Chromium plating satisfactorily improves the hardness, wear resistance, light reflex and heat resistance. And it starts to be oxidated only when its temperature is higher than 500℃, and its hardness goes down only when the temperature is more than 700℃. But the chroming deposition is brittle, and easy to fall off. Normally manufacturer will deposit a layer of brass first, then a layer of nickel, finally a layer of chromium, when it’s used for steel to get satisfying corrosion resistance and appearance, because the chroming deposition is porous.
Chroming Process
In the traditional chrome plating process, the plating solution utilezes chromic acid as the base, and sulfuric acid as catalyst, and the ratio of the two is 100:1. The classic formula for conventional chromium plating solution is:
CrO3 250 g/L
H2SO4 2.5 g/L
Cr3+ 3g /L
For conventional chromium plating, only 12-15% of the electricity is used for chromium deposition, and 80-85% is used for separation of hydrogen.
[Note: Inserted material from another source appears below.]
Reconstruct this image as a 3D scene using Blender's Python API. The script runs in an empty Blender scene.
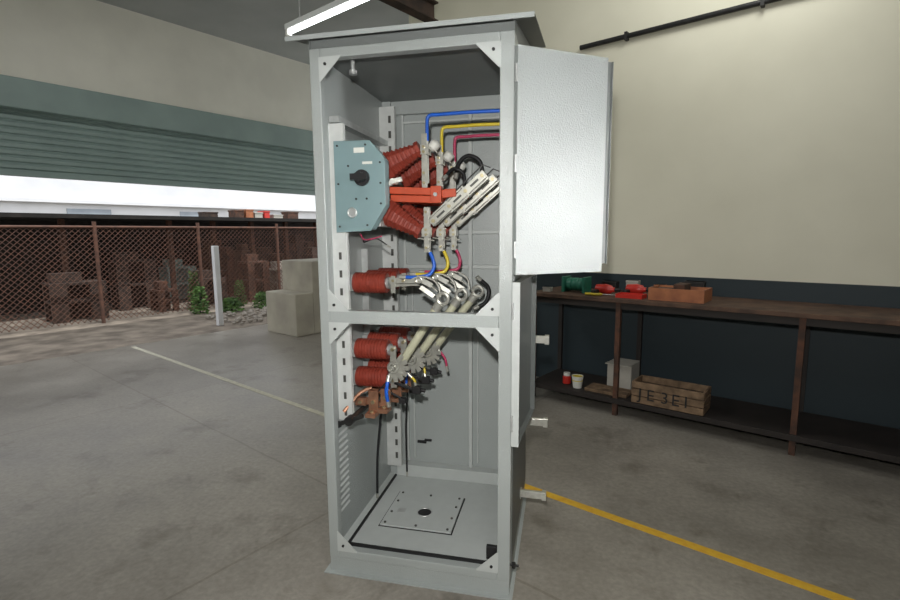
import bpy, bmesh, math, random
from mathutils import Matrix, Vector
random.seed(7)
S=bpy.context.scene
COL=bpy.context.collection
V=Vector
# ---------------------------------------------------------------- materials
def mat(name,col,rough=.5,metal=0.,noise=0.,nscale=20.,bump=0.,bscale=200.,col2=None,coat=0.,emit=None,estr=0.):
    m=bpy.data.materials.new(name); m.use_nodes=True
    nt=m.node_tree; b=nt.nodes['Principled BSDF']
    b.inputs['Base Color'].default_value=(*col,1); b.inputs['Roughness'].default_value=rough
    b.inputs['Metallic'].default_value=metal
    if coat: b.inputs['Coat Weight'].default_value=coat
    tc=nt.nodes.new('ShaderNodeTexCoord')
    if noise or col2:
        n=nt.nodes.new('ShaderNodeTexNoise'); n.inputs['Scale'].default_value=nscale; n.inputs['Detail'].default_value=6
        nt.links.new(tc.outputs['Object'],n.inputs['Vector'])
        r=nt.nodes.new('ShaderNodeValToRGB')
        c2=col2 if col2 else tuple(c*(1-noise) for c in col)
        r.color_ramp.elements[0].position=.35; r.color_ramp.elements[1].position=.68
        r.color_ramp.elements[0].color=(*c2,1); r.color_ramp.elements[1].color=(*col,1)
        nt.links.new(n.outputs['Fac'],r.inputs['Fac']); nt.links.new(r.outputs['Color'],b.inputs['Base Color'])
    if bump:
        n2=nt.nodes.new('ShaderNodeTexNoise'); n2.inputs['Scale'].default_value=bscale
        nt.links.new(tc.outputs['Object'],n2.inputs['Vector'])
        bp=nt.nodes.new('ShaderNodeBump'); bp.inputs['Strength'].default_value=bump; bp.inputs['Distance'].default_value=.002
        nt.links.new(n2.outputs['Fac'],bp.inputs['Height']); nt.links.new(bp.outputs['Normal'],b.inputs['Normal'])
    if emit:
        b.inputs['Emission Color'].default_value=(*emit,1); b.inputs['Emission Strength'].default_value=estr
    return m
GREY=mat('powder_coat_grey',(.37,.40,.39),.30,noise=.06,nscale=4,bump=.7,bscale=190)
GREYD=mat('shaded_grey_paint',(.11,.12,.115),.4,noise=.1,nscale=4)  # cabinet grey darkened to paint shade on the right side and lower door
GREYC=mat('canopy_shade_grey',(.17,.185,.18),.45,noise=.1,nscale=4)  # cabinet grey darkened to paint shade on canopy and roof; also door strip
GREYL=mat('light_grey_plate',(.50,.53,.515),.35,noise=.05)
GALV=mat('galvanised_steel',(.55,.57,.56),.38,.5,noise=.2,nscale=25)
GALVL=mat('pale_strut',(.64,.66,.64),.4,.15,noise=.1,nscale=25)
ALU=mat('aluminium',(.60,.60,.54),.33,.6,noise=.2,nscale=45)
STEELD=mat('contact_slot',(.10,.10,.09),.45,.5,noise=.2)
CREAMM=mat('cream_tube',(.58,.58,.42),.4,.05,noise=.15,nscale=30)
BRAID=mat('tinned_braid',(.62,.61,.54),.5,.3,noise=.3,nscale=160)
TEAL=mat('grey_teal_paint',(.20,.295,.305),.4,noise=.08,nscale=8)
RED=mat('brick_epoxy',(.29,.046,.028),.42,noise=.25,nscale=30)
ORANGE=mat('orange_red_rod',(.56,.085,.035),.38,noise=.15)
COPPER=mat('copper',(.52,.27,.17),.40,.7,noise=.3,nscale=30)
BLACK=mat('black_rubber',(.012,.012,.013),.55,noise=.2)
DARKST=mat('dark_steel',(.045,.045,.045),.45,.6,noise=.3)
WHITE=mat('white_plastic',(.70,.70,.64),.4,noise=.05)
BLUE=mat('blue_sleeve',(.015,.12,.60),.35,noise=.1)
YEL=mat('yellow_sleeve',(.72,.56,.04),.35,noise=.1)
PINK=mat('magenta_sleeve',(.52,.05,.13),.35,noise=.1)
BRASS=mat('passivated_bolt',(.50,.44,.28),.38,.8,noise=.2)
WOOD=mat('old_wood',(.13,.07,.042),.7,col2=(.055,.03,.02),nscale=9,bump=.3)
WOODL=mat('crate_wood',(.26,.17,.10),.8,col2=(.11,.07,.04),nscale=16,bump=.5)
WOODO=mat('orange_wood',(.46,.17,.07),.6,col2=(.28,.10,.045),nscale=10)
DKWOOD=mat('dark_bench_steel',(.025,.019,.016),.7,noise=.4,nscale=6)
RUST=mat('rusty_steel',(.12,.05,.028),.8,col2=(.045,.025,.017),nscale=14)
RUSTF=mat('rusty_fence',(.13,.058,.036),.8,col2=(.07,.035,.024),nscale=10)
REDP=mat('red_paint',(.55,.03,.02),.35,noise=.1)
GREENP=mat('green_enamel',(.03,.20,.13),.4,noise=.15)
CARD=mat('white_card',(.44,.42,.37),.7,noise=.1)
CONC=mat('plaster_concrete',(.43,.40,.32),.85,col2=(.32,.295,.24),nscale=3,bump=.5,bscale=60)
CEIL=mat('ceiling_concrete',(.42,.44,.43),.8,col2=(.35,.37,.36),nscale=1.2)
BEAM=mat('painted_beam',(.82,.81,.72),.75,col2=(.72,.71,.63),nscale=1.5)
SHUT=mat('shutter_green_grey',(.29,.38,.36),.5,col2=(.24,.32,.305),nscale=2)
WHITEB=mat('white_building',(.66,.67,.68),.8,noise=.10,nscale=1.5)
GLASS=mat('dim_window',(.30,.34,.38),.2,noise=.2,nscale=3)
DIRT=mat('dirt',(.25,.21,.165),.95,col2=(.11,.09,.07),nscale=3.5,bump=.8,bscale=25)
STONE=mat('stone',(.36,.325,.28),.9,col2=(.18,.16,.135),nscale=9)
LEAF=mat('leaf',(.11,.21,.045),.7,col2=(.03,.075,.018),nscale=8)
BARK=mat('shed_dark',(.022,.018,.015),.9,col2=(.009,.008,.007),nscale=6)
JUNK=mat('junk_brown',(.07,.042,.03),.85,col2=(.025,.018,.014),nscale=9)
LAMPM=mat('tube_glow',(1,1,1),.3,emit=(.93,1,.97),estr=7)
LAMPB=mat('lamp_body',(.6,.62,.6),.4,noise=.05)
def rampmat_floor():
    m=bpy.data.materials.new('concrete_floor'); m.use_nodes=True; nt=m.node_tree; b=nt.nodes['Principled BSDF']
    tc=nt.nodes.new('ShaderNodeTexCoord')
    def noise(s,d,r=.6):
        n=nt.nodes.new('ShaderNodeTexNoise'); n.inputs['Scale'].default_value=s; n.inputs['Detail'].default_value=d; n.inputs['Roughness'].default_value=r
        nt.links.new(tc.outputs['Object'],n.inputs['Vector']); return n
    n1=noise(1.1,12,.72); n2=noise(40,6); n3=noise(2.6,8,.65)
    r=nt.nodes.new('ShaderNodeValToRGB'); r.color_ramp.elements[0].position=.34; r.color_ramp.elements[1].position=.68
    r.color_ramp.elements[0].color=(.205,.188,.16,1); r.color_ramp.elements[1].color=(.34,.315,.272,1)
    nt.links.new(n1.outputs['Fac'],r.inputs['Fac'])
    mx=nt.nodes.new('ShaderNodeMix'); mx.data_type='RGBA'; mx.blend_type='OVERLAY'; mx.inputs[0].default_value=.4
    nt.links.new(r.outputs['Color'],mx.inputs[6]); nt.links.new(n2.outputs['Fac'],mx.inputs[7])
    rs=nt.nodes.new('ShaderNodeValToRGB'); rs.color_ramp.elements[0].position=.54; rs.color_ramp.elements[1].position=.70
    rs.color_ramp.elements[0].color=(1,1,1,1); rs.color_ramp.elements[1].color=(.60,.58,.55,1)
    nt.links.new(n3.outputs['Fac'],rs.inputs['Fac'])
    m3=nt.nodes.new('ShaderNodeMix'); m3.data_type='RGBA'; m3.blend_type='MULTIPLY'; m3.inputs[0].default_value=1
    nt.links.new(mx.outputs[2],m3.inputs[6]); nt.links.new(rs.outputs['Color'],m3.inputs[7])
    mp=nt.nodes.new('ShaderNodeMapping'); mp.inputs['Rotation'].default_value=(0,0,math.radians(26.25)); mp.inputs['Location'].default_value=(.35,1.75,0)
    ad=nt.nodes.new('ShaderNodeMix'); ad.data_type='VECTOR'; ad.inputs[0].default_value=.03
    nt.links.new(tc.outputs['Object'],ad.inputs[4]); nt.links.new(n3.outputs['Color'],ad.inputs[5])
    nt.links.new(ad.outputs[1],mp.inputs['Vector'])
    br=nt.nodes.new('ShaderNodeTexBrick'); br.offset=0; br.inputs['Scale'].default_value=1; br.inputs['Brick Width'].default_value=2.6; br.inputs['Row Height'].default_value=2.2
    br.inputs['Mortar Size'].default_value=.007; br.inputs['Color1'].default_value=(1,1,1,1); br.inputs['Color2'].default_value=(.93,.93,.93,1); br.inputs['Mortar'].default_value=(.72,.70,.67,1)
    nt.links.new(mp.outputs['Vector'],br.inputs['Vector'])
    m2=nt.nodes.new('ShaderNodeMix'); m2.data_type='RGBA'; m2.blend_type='MULTIPLY'; m2.inputs[0].default_value=.8
    nt.links.new(m3.outputs[2],m2.inputs[6]); nt.links.new(br.outputs['Color'],m2.inputs[7]); nt.links.new(m2.outputs[2],b.inputs['Base Color'])
    rr=nt.nodes.new('ShaderNodeMapRange'); rr.inputs['To Min'].default_value=.18; rr.inputs['To Max'].default_value=.5
    nt.links.new(n1.outputs['Fac'],rr.inputs['Value']); nt.links.new(rr.outputs['Result'],b.inputs['Roughness'])
    return m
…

And Hydrogen will go into the chrome layer, also will penetrate into the basic by dozens of micrometers. Hydrogen infiltration makes the fatigue strength of steel fall by 30-40%. So the hydrogen need to be removed after plating. Before plating, the stress must be estimated, because of the high sensitivity on stress of chroming deposition. However, the plated parts have remaining stress after machining, grinding, or heating. High temperature of 150℃-230℃ will help out.
Hard chroming deposition is more thick than normal chroming, and the time is longer, usually will spend more than 10 hours.